Elle note ainsi la nécessité de travailler étroitement avec les Européens, mais ne fait pas référence à un autre acteur de poids : la Russie. Elle qui, en 2012, a fait la promotion de la reprise des relations diplomatiques avec Moscou , ne porte pas Vladimir Poutine dans son cœur : c'est "une brute", estime-t-elle. Les rapports pourraient être tendus entre les deux puissances, Hillary Clinton accusant Moscou d'être à l'origine du piratage des e-mails de son camp, l'une des épines dans le pied de la candidate. Russie et Chine sont "des rivaux qui travaillent souvent contre nous", juge la démocrate, avant d'affirmer son désir de leur "faire face."
Sur les questions de société : un chantier progressiste
Le programme d'Hillary Clinton aborde, parfois vaguement, des questions spécifiques aux minorités. Aux femmes, elle promet de réduire les inégalités salariales ou encore de renforcer la prévention contre les agressions sexuelles dans les campus universitaires. Elle veut également repenser un système judiciaire inégalitaire pour les minorités ethniques ou sexuelles.
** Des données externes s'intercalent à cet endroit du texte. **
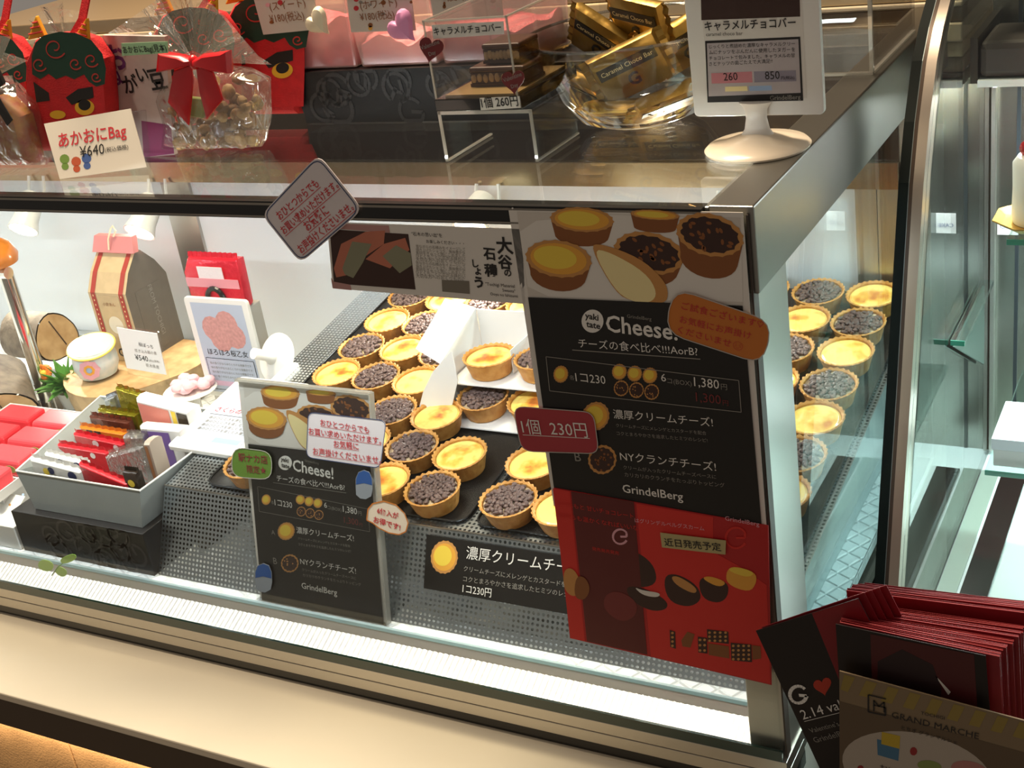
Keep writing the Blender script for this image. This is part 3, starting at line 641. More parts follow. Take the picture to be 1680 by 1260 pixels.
BORDB = pm('marker_blue', '#39486e', .6)
dia = Panel('diamond_sign', at(493, 430, Y=-.0075), at(593, 346, Y=-.0075), at(431, 352, Y=-.0075), STWH, .0008, 'white handwritten sign stuck askew on the top rail', 'sign', outline=rr_px(0, [(493, 432), (595, 344), (522, 253), (429, 352)], .16))
dia.line('border', BORDB, [((p[0]-dia.w/2)*.95+dia.w/2, (p[1]-dia.h/2)*.95+dia.h/2) for p in dia.pts+[dia.pts[0]]], .0011, local=True)
W_, H_ = dia.w, dia.h
for t_, x0, x1, y in (('おひとつからでも', .12, .78, .74), ('お買い求めいただけます。', .05, .96, .52), ('お気軽に', .32, .68, .31), ('お声掛けくださいませ。', .08, .95, .10)):
    dia.text('lettering', INKR, t_, (W_*x0, H_*y), (W_*x1, H_*y), local=True, bold=.012, hk=1.2).line('underline', INKR, [(W_*x0, H_*(y-.035)), (W_*x1, H_*(y-.035))], .0006, local=True)
dia.done()

# small copy of the menu, standing inside the case in a clear holder
hb, hr, ht = V3((-.672, .049, .0215)), V3((-.487, .049, .0215)), V3((-.672, .105, .2885))
hold = thing('menu_stand', 'small black tart menu in a clear leaning stand inside the case', 'sign stand', (-.58, .06, .021), 'tart menu posters')
sm = Panel('menu_card', hb, hr, ht, PAPERW, .0008, parent=hold)
SB = [big.loc(*p) for p in ((838, 337), (1224, 347))]
def q2(x, y):
    u, v = big.loc(x, y); fx = min(max(u/big.w, 0), 1); fy = v/big.h
    p = sm.o+sm.ux*(fx*sm.w)+sm.uy*(fy*sm.h); d = p-CAM; return (840+FPX*d.dot(RT)/d.dot(FW), 630-FPX*d.dot(UP)/d.dot(FW))
menu(sm, q2)
hp = V3((0, -.0022, .0))
Q = Matrix((sm.ux, sm.uy, sm.n)).transposed().to_4x4(); Q.translation = sm.o
obj('holder_front', MB().box(-.002, sm.w+.002, -.001, sm.h+.001, .0028, .0044).xf(Q), ACRYL, hold)
obj('holder_back', MB().box(-.002, sm.w+.002, -.001, sm.h+.003, -.004, -.0016).xf(Q), ACRYL, hold)
obj('holder_foot', MB().box(-.674, -.485, .044, .11, .0206, .0225), ACRYL, hold)
obj('holder_edge', MB().box(-.002, sm.w+.002, sm.h+.0012, sm.h+.004, -.004, .0044).box(sm.w+.0021, sm.w+.0042, 0, sm.h+.003, -.004, .0044).xf(Q), ACRYLE, hold)
s = sticker('white_note', sm, rr_px(0, [(624, 768), (634, 690), (506, 676), (503, 750)], .15), STWH, BORDB, 'white note with red handwriting and a blue outline', lift=.0062)
for t_, a, b in (('おひとつからでも', (526, 697), (606, 710)), ('お買い求めいただけます。', (507, 711), (626, 728)), ('お気軽に', (548, 732), (589, 737)), ('お声掛けくださいませ。', (514, 744), (626, 760))):
    s.text('lettering', INKR, t_, a, b, bold=.008).line('underline', INKR, [(a[0], a[1]+2), (b[0], b[1]+2)], .0005)
s.done()
s = sticker('green_note', sm, rr_px(0, [(446, 787), (446, 741), (382, 733), (380, 782)], .4), STG, BORD, 'green rounded note with red handwriting', lift=.0062)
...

Après l'obtention, en 2016, par tous les couples homosexuels américains, du droit de se marier, Hillary Clinton veut continuer de lutter contre les discriminations dont sont victimes les communautés lesbiennes, gays, bisexuelles et transsexuelles. Promettant de promouvoir leurs droits à travers le monde, elle propose de lancer des chantiers très concrets, comme la facilitation des démarches administratives des personnes transgenres ou encore l'interdiction des thérapies dites de "conversion", prétendant convertir les homosexuels à l'hétérosexualité.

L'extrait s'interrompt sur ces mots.